Even more troubling is the degree to which Raptor Nation has circled the wagons around Walpole and the team. Frankly, this has nothing to do with the fact that the coach is by all accounts a good man. Walpole’s merits are meaningless. 

The point is that an entire team of players thought it was OK to draw a grinning face on a watermelon, smash it on the ground each time they beat a largely black team, and make monkey noises — and no one apparently told them to stop.

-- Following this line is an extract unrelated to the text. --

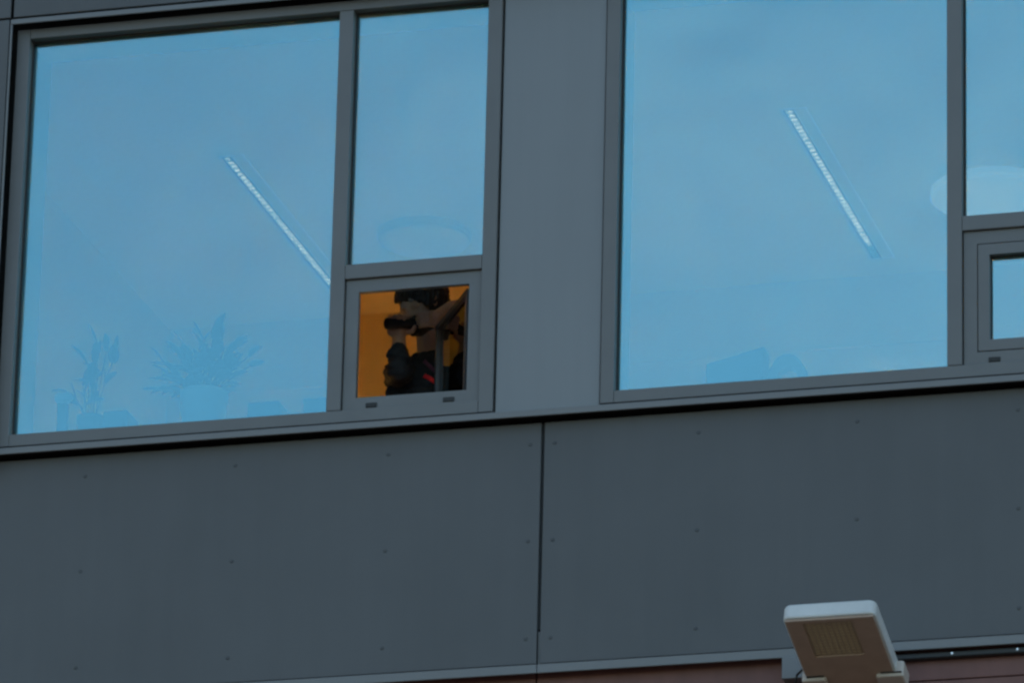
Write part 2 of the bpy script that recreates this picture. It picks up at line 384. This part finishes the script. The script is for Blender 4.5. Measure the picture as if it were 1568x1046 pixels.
# ------------------------------------------------------------------ things on the window boards
def leaf_blade(bm, base, d, L, wd, droop, seg=6):
    d = Vector(d).normalized(); side = d.cross(Vector((0, 0, 1)));
    if side.length < .05: side = Vector((1, 0, 0))
    side.normalize(); p = Vector(base); a = None; up = Vector((0, 0, 1))
    for k in range(seg+1):
        t = k/seg; wv = wd*math.sin(math.pi*min(1, .12+.88*t))**.7*(1 if k < seg else .02)
        A = bm.verts.new(p+side*wv); Cn = bm.verts.new(p-d.cross(side)*wv*.25); Bv = bm.verts.new(p-side*wv)
        if a:
            bm.faces.new((a[0], A, Cn, a[1])); bm.faces.new((a[1], Cn, Bv, a[2]))
        a = (A, Cn, Bv)
        p = p+d*(L/seg); d = (d-up*droop/seg).normalized()
def plant(loc, pr, ph, leaves, lmin, lmax, wd, droop, label, potm='pot', spread=1.0):
    t = empty('potted_plant', loc); tag(t, label, 'plant', 'plants on the window board')
    bm = bmesh.new(); N = 28
    prof = [(pr*.72, 0), (pr*.80, .01), (pr*.97, ph*.8), (pr, ph-.012), (pr*1.0, ph), (pr*.93, ph), (pr*.90, ph-.02)]
    rs = [[bm.verts.new((r*math.cos(2*math.pi*i/N), r*math.sin(2*math.pi*i/N), z)) for i in range(N)] for r, z in prof]
    for A, C in zip(rs[:-1], rs[1:]):
        for i in range(N): bm.faces.new((A[i], A[(i+1) % N], C[(i+1) % N], C[i]))
    bm.faces.new(rs[0][::-1])
    p = obj('pot', bm, potm, t, True)
    bm = bmesh.new(); cyl(bm, (0, 0, ph-.03), (0, 0, ph-.018), pr*.89, n=24); obj('soil', bm, 'soil', p)
    for k in range(leaves):
        a = k*2.39996+random.uniform(-.4, .4); rr = math.sqrt(random.random())*spread; h = random.uniform(lmin, lmax)*(1.15-.5*(rr/spread)**2)
        tip = Vector((math.cos(a)*rr, max(math.sin(a)*rr*.4, -.10), ph+h)); b0 = Vector((math.cos(a)*pr*.3, math.sin(a)*pr*.2, ph-.02))
        bm = bmesh.new(); mid_ = b0.lerp(tip, .55)+Vector((0, 0, h*.12)); tube(bm, [b0, mid_, tip], .0022, 5)
        d = (tip-mid_).normalized()+Vector((random.uniform(-.5, .5), random.uniform(-.2, .2), random.uniform(-.3, .2)))
        leaf_blade(bm, tip, d, wd*random.uniform(1.6, 3.0), wd*random.uniform(.45, .75), droop*random.uniform(.3, 1.3))
        leaf_blade(bm, mid_, d+Vector((random.uniform(-1, 1), 0, 0)), wd*random.uniform(1.4, 2.4), wd*random.uniform(.4, .65), droop)
        for v in bm.verts: v.co.y = max(v.co.y, -.135)
        obj('leaf', bm, 'leaf', t, True)
    return t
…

No one said, “Hey guys, I know not a single one of you has a racist bone in your body, you know, because that’s a bad thing, and well, you’re an Academic Magnet kid, and you come from a good middle-class white family and you’re going to college, and there’s no way in hell you’d, you know, draw a racist caricature on a watermelon and make monkey noises and do it fully aware of, like, what all that stuff means, because if you did, knowing all that stuff, then, yikes, people might start thinking you’re racists. Hell, I’d think you’re a racist, and, well, I just don’t know if I can deal with the fact that Charleston’s best and brightest students are racist douchebags. I mean, it’s just a joke right? Right?”

Actually, it’s not. It’s the sad truth about life here in Charleston, S.C. today.